Share Buybacks Have Created a Dangerous Bubble in Wall Street Bank Stocks

Courtesy of Pam Martens

JPMorgan BuildingJPMorgan Chase is a Wall Street bank that has pleaded guilty to three felony counts in the past five years and lost at least $6.2 billion of its depositors’ money trading high-risk derivatives in London. And yet, somehow, the bank has a market capitalization (the value of all of its shares outstanding) that makes it among the most valuable companies in the Standard & Poor’s 500.

The serially fined and investigated bank, as of yesterday’s close, has a market value of $342.817 billion which is $110.8 billion more than Boeing – one of the most sophisticated engineering companies in the world, producing commercial jet airplanes, military aircraft, rockets and satellites for customers around the globe.

Looking at the bizarre situation with a wider lens, if you add up the market cap at yesterday’s market close of General Motors ($54.97 billion), GE ($90.199 billion), Ford ($33.454) and IBM ($124.977 billion), there’s still $39 billion left over before you reach JPMorgan Chase’s market cap.  A commercial bank is not supposed to be more valuable than the industrial backbone of the country. It’s not supposed to be more profitable than the backbone either. And yet, somehow, JPMorgan’s net income for 2018 was $32.5 billion, more than three times that of Boeing.

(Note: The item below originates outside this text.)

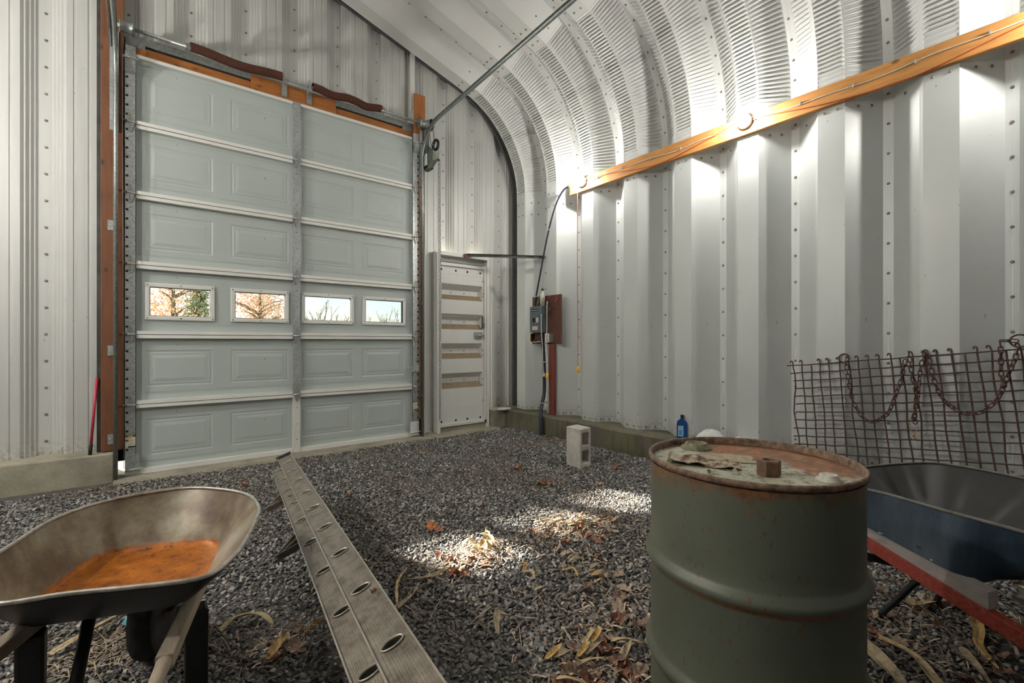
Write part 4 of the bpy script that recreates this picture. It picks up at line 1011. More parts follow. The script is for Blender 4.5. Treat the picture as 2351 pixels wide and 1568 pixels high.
husk([(-.30, 2.52), (-.17, 2.6, .02), (-.06, 2.68, .02), (.04, 2.75)], .045, 'broad brown and cream husk under the left wheelbarrow', 0)
husk([(-.05, 2.62), (.04, 2.56), (.10, 2.48)], .03, 'small husk in the straw beneath the left wheelbarrow', 1)
for j, (x, y) in enumerate([(1.53, 2.24), (1.60, 2.28), (1.57, 2.19), (1.62, 2.22), (1.50, 2.20), (1.66, 2.27), (1.56, 2.30)]):
    a = .4+j*.35; husk([(x, y, .01), (x+.05*math.cos(a), y+.05*math.sin(a), .035), (x+.11*math.cos(a+.2), y+.10*math.sin(a+.2), .05 if j % 2 else .01)], .034, 'golden sunlit husk blade in the small pile nearest the ladder', 1 if j % 2 == 0 else 0, 'husks of the nearer pile')
for j in range(9):
    x = 2.02+.05*j+random.uniform(-.03, .03); y = 2.28-.03*j+random.uniform(-.05, .05); a = random.uniform(-.9, .6)
    husk([(x, y, .01), (x+.08*math.cos(a), y+.08*math.sin(a), .02), (x+.16*math.cos(a+.3), y+.14*math.sin(a+.3))], .026, 'pale bleached husk in the wide litter patch left of the drum', 0, 'husks of the farther litter patch')
for j in range(8):
    x = 1.60+random.uniform(-.15, .4); y = 1.75+random.uniform(-.25, .2); a = random.uniform(-1.5, 1.5)
    husk([(x, y), (x+.05*math.cos(a), y+.05*math.sin(a), .02), (x+.10*math.cos(a+.5), y+.10*math.sin(a+.5))], .018, 'small tan husk curl on gravel between litter patch and drum', j % 3, 'small husks before the drum')
husk([(1.15, 1.55), (1.20, 1.62, .03), (1.25, 1.58, .02), (1.35, 1.52)], .03, 'hooked dry husk on gravel in front of the drum, bent like a cane', 2)
for j in range(10):
    x = 1.16+.035*j; y = 1.28-.012*j+random.uniform(-.08, .08); a = random.uniform(-1.2, .5)
    husk([(x, y, .01), (x+.06*math.cos(a), y+.06*math.sin(a), .025), (x+.13*math.cos(a+.3), y+.13*math.sin(a+.3))], .024, 'straw coloured husk in the leaf heap at the bottom edge', j % 3, 'husks in the bottom leaf heap')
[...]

Another way to look at this market distortion is that JPMorgan Chase is little more than a utility company – existing primarily to offer a public good like making prudent loans to sound businesses in order to create good-paying American jobs through business innovation, keep the nation globally competitive, and U.S. industry and the economy humming along.

Another Wall Street bank that now ranks among the most valuable companies in the S&P 500 is Bank of America, parent of retail stock brokerage firm Merrill Lynch, which teetered into the bank’s arms during the 2008 financial crash. As of yesterday’s close, Bank of America had a market cap of $277.509 billion.

Both JPMorgan Chase and Bank of America own and operate Dark Pools where they trade the shares of their own bank and shares of their peer banks. (See Wall Street Banks Are Trading in Their Own Company’s Stock: How Is This Legal?)